■ **TASK PROMPT**:
Give again only the lines running from the one with "Write the bpy" through the one with "COL = S.collection", inclusive. Omit every picture.
* * * * * * * * *
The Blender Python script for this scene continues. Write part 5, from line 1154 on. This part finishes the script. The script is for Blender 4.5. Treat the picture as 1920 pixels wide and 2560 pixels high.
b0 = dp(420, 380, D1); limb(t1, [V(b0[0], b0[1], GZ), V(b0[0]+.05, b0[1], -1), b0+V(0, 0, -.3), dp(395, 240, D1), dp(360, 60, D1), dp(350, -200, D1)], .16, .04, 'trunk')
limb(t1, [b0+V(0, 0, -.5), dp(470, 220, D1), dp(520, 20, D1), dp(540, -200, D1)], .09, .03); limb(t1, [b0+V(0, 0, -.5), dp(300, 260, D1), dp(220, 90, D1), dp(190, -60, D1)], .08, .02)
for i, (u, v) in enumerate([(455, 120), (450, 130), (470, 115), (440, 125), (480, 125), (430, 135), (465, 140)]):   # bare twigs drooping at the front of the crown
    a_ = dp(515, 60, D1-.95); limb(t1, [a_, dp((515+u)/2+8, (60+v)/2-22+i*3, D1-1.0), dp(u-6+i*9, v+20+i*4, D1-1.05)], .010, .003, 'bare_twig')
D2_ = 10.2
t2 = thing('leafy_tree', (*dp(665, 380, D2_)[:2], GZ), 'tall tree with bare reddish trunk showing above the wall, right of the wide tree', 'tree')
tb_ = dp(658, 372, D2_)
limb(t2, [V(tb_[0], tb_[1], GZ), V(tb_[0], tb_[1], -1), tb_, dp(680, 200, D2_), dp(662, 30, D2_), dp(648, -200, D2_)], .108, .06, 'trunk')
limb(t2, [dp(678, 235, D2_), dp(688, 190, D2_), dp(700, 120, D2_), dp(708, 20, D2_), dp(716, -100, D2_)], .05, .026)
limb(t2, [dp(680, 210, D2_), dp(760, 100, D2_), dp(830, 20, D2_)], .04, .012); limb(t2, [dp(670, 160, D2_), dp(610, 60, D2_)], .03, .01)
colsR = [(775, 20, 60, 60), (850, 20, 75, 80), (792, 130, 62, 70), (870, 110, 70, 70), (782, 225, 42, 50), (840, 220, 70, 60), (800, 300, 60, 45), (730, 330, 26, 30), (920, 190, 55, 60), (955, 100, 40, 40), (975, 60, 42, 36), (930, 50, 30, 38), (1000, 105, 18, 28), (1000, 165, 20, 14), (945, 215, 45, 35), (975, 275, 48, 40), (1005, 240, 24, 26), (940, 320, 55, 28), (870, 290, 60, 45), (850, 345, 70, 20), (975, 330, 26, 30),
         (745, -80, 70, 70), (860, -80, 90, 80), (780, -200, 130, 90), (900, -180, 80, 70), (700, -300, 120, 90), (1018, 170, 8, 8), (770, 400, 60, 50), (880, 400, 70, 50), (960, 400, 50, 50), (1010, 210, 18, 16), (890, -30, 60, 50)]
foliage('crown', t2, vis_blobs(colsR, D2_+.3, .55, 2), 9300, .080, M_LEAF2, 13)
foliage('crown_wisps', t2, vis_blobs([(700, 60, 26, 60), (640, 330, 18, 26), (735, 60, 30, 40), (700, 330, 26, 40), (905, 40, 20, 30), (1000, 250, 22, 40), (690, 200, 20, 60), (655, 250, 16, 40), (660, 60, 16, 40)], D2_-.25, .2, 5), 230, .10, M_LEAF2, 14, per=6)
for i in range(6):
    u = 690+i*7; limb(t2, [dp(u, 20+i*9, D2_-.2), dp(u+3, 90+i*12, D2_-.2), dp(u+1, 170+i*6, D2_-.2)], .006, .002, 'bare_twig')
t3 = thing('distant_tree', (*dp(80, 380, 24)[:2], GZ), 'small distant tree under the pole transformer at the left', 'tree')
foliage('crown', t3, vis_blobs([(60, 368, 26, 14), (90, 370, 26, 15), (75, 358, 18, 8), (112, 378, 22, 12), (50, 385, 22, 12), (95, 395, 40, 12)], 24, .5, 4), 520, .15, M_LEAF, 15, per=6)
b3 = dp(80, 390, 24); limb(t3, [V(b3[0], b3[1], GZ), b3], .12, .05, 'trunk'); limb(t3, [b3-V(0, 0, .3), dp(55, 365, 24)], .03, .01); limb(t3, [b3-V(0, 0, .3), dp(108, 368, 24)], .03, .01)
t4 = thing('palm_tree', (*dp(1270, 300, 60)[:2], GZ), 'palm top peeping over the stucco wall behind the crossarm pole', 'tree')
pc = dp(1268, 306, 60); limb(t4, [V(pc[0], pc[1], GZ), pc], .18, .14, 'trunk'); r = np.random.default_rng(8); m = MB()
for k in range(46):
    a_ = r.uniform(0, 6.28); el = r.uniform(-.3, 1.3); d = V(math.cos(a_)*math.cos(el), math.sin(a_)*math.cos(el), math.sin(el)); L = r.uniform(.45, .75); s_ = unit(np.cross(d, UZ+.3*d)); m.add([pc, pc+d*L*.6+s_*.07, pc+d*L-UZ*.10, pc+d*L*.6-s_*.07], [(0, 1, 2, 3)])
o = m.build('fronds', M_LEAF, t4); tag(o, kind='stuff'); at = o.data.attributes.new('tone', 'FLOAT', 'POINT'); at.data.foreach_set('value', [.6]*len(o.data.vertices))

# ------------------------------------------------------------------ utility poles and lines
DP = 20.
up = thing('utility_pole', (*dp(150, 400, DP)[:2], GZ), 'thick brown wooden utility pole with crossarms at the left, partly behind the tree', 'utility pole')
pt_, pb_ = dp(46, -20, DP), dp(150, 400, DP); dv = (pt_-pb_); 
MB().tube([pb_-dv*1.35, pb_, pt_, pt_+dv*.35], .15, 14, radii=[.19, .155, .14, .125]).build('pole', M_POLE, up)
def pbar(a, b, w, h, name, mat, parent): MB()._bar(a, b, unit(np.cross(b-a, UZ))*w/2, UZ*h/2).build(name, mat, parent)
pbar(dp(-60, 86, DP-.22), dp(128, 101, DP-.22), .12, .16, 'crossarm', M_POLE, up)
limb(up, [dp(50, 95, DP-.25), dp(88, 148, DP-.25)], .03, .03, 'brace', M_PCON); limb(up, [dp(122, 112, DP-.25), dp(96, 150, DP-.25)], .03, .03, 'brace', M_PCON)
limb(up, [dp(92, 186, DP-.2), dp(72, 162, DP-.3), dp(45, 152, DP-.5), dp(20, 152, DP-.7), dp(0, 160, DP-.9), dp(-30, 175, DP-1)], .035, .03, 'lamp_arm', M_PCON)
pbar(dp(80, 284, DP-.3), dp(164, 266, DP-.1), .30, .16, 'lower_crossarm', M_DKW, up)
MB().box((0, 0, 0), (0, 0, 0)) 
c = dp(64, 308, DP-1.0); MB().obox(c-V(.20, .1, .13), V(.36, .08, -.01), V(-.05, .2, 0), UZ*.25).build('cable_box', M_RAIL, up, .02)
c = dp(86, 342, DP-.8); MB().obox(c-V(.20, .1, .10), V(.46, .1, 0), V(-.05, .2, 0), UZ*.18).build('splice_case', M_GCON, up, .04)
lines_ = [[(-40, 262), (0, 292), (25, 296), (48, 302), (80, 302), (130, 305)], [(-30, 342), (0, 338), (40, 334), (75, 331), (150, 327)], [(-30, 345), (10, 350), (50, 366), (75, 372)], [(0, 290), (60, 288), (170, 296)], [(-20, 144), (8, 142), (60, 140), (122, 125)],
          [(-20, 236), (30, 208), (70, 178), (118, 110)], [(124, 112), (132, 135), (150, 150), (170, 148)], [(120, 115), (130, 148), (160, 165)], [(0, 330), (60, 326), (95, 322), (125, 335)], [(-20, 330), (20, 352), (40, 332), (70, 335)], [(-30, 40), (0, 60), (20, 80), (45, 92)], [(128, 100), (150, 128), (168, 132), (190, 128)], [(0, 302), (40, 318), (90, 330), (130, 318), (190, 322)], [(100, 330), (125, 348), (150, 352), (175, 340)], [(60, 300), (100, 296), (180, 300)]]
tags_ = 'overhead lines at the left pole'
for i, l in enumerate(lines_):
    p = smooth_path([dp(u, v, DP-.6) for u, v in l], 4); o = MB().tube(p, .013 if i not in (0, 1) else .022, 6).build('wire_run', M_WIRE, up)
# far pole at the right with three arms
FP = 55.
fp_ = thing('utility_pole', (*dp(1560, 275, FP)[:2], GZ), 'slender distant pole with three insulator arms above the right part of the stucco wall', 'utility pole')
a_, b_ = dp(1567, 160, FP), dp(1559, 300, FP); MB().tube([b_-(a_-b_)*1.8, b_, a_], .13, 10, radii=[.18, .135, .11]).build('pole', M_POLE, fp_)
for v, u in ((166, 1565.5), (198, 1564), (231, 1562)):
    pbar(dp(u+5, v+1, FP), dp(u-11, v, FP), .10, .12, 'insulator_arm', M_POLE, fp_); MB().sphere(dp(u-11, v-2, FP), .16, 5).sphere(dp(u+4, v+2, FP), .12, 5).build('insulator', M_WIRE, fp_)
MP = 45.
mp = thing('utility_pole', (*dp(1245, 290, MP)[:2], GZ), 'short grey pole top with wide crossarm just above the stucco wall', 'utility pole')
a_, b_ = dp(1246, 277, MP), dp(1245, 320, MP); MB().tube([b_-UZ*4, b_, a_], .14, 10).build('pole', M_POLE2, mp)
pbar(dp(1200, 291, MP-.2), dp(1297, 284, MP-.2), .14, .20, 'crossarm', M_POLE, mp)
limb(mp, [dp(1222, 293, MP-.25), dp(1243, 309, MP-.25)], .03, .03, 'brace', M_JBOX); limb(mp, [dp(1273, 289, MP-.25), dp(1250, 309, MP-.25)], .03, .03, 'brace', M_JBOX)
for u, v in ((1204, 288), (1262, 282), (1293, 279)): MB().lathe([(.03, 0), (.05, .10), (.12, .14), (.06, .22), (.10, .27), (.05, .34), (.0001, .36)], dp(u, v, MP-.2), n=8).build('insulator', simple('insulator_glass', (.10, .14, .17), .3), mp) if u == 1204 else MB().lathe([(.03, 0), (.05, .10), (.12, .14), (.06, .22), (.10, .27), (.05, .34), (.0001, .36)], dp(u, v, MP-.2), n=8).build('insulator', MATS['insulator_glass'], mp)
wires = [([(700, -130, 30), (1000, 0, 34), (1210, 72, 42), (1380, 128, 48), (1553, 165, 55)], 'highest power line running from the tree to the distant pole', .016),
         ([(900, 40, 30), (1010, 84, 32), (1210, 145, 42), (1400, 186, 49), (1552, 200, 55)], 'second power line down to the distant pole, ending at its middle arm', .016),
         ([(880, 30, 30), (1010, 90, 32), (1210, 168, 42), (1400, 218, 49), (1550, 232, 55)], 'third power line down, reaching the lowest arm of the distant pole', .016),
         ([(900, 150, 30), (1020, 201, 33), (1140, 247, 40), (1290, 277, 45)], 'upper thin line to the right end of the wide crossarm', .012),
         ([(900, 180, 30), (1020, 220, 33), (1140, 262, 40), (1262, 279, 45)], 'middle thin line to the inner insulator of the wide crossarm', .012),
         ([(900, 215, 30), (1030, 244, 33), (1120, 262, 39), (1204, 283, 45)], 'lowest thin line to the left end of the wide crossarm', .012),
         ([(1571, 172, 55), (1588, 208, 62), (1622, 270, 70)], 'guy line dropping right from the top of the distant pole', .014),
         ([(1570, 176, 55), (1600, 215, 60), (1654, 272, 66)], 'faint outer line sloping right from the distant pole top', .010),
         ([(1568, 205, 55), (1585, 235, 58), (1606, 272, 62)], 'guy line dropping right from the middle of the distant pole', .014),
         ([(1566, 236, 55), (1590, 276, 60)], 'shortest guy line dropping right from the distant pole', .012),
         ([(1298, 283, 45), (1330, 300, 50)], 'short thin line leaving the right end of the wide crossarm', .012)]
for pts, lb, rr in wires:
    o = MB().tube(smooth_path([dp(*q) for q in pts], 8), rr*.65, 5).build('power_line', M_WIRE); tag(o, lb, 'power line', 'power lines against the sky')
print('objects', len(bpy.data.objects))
* * * * * * * * *
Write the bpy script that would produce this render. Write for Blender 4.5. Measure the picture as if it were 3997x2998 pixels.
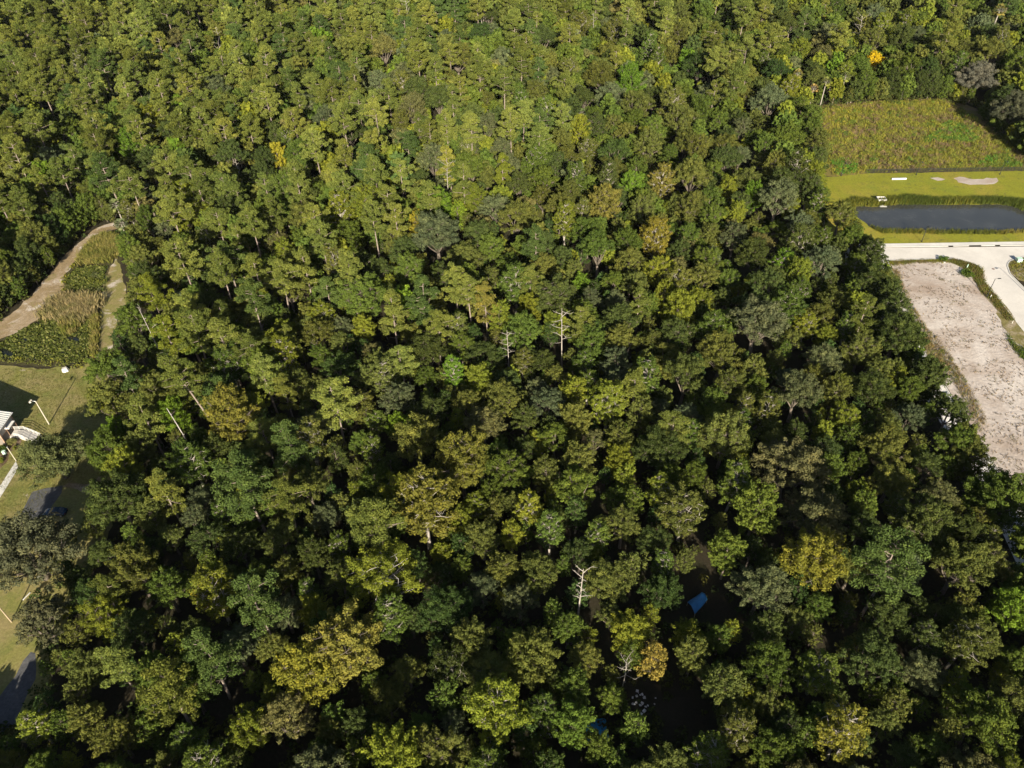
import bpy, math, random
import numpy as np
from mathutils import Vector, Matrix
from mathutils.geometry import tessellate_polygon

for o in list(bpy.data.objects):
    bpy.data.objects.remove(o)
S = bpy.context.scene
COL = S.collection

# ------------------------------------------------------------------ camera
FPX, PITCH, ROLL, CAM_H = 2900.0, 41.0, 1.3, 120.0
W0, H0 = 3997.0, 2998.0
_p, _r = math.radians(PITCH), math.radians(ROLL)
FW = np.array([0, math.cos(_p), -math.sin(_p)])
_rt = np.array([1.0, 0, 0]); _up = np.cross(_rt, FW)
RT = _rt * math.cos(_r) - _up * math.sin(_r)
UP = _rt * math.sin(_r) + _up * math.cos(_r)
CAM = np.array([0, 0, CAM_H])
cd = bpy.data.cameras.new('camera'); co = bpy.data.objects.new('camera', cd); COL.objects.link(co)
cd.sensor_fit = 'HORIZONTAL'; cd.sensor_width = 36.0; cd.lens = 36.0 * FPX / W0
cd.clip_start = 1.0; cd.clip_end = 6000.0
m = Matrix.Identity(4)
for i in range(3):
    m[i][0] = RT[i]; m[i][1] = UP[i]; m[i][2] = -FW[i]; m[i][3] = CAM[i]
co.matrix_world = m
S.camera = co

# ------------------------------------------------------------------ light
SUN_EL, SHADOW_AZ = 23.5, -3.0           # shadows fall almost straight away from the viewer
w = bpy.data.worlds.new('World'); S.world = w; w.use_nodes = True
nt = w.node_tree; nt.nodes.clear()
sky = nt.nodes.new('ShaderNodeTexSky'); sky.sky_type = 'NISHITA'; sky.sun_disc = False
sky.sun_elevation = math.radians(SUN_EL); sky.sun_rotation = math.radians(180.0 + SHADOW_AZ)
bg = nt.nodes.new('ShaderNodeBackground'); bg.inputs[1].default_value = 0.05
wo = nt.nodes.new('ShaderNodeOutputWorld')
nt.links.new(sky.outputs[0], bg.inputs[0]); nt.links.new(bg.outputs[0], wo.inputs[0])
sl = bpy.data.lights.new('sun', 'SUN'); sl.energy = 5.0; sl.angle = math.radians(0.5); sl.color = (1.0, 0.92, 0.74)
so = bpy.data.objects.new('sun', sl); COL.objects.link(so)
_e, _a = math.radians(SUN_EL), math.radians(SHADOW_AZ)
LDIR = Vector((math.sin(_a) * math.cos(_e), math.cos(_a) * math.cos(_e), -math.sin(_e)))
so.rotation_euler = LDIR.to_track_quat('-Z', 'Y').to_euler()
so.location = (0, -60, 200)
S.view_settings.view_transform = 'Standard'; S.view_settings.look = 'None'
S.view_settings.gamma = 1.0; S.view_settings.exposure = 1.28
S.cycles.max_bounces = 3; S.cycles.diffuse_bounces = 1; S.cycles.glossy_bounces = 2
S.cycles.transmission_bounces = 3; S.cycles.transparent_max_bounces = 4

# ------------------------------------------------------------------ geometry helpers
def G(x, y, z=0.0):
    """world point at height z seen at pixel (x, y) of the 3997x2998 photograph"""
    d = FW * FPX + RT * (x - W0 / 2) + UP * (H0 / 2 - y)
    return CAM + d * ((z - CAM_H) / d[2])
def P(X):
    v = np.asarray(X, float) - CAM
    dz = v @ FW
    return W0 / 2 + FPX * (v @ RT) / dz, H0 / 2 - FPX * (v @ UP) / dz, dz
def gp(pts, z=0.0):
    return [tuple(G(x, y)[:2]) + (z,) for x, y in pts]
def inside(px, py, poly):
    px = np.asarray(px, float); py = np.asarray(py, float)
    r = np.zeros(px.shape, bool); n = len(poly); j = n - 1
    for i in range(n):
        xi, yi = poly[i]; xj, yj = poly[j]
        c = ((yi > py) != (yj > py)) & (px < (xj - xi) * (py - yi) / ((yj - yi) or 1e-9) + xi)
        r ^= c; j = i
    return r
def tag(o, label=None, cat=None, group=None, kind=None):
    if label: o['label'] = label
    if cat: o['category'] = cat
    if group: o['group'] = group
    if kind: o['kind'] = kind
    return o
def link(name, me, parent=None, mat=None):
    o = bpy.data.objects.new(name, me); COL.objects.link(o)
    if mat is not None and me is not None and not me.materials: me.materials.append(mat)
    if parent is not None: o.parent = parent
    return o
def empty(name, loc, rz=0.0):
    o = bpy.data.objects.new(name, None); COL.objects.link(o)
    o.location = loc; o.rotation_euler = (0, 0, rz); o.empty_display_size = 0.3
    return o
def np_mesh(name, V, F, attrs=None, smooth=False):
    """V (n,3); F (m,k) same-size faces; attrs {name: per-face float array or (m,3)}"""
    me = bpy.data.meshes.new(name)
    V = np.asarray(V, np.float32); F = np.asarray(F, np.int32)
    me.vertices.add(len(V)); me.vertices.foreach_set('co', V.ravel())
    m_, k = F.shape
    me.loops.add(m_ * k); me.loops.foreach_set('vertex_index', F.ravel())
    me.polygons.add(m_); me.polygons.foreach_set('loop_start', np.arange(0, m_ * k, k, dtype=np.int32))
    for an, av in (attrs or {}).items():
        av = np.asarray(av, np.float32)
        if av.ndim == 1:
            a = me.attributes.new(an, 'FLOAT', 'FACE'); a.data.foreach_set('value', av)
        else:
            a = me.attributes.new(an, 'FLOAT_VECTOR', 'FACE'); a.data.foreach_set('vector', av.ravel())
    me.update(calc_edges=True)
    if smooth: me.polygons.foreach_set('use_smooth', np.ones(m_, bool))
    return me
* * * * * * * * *
■ **ANSWER BELOW**:
Write the bpy script that would produce this render. Write for Blender 4.5. Measure the picture as if it were 3997x2998 pixels.
import bpy, math, random
import numpy as np
from mathutils import Vector, Matrix
from mathutils.geometry import tessellate_polygon

for o in list(bpy.data.objects):
    bpy.data.objects.remove(o)
S = bpy.context.scene
COL = S.collection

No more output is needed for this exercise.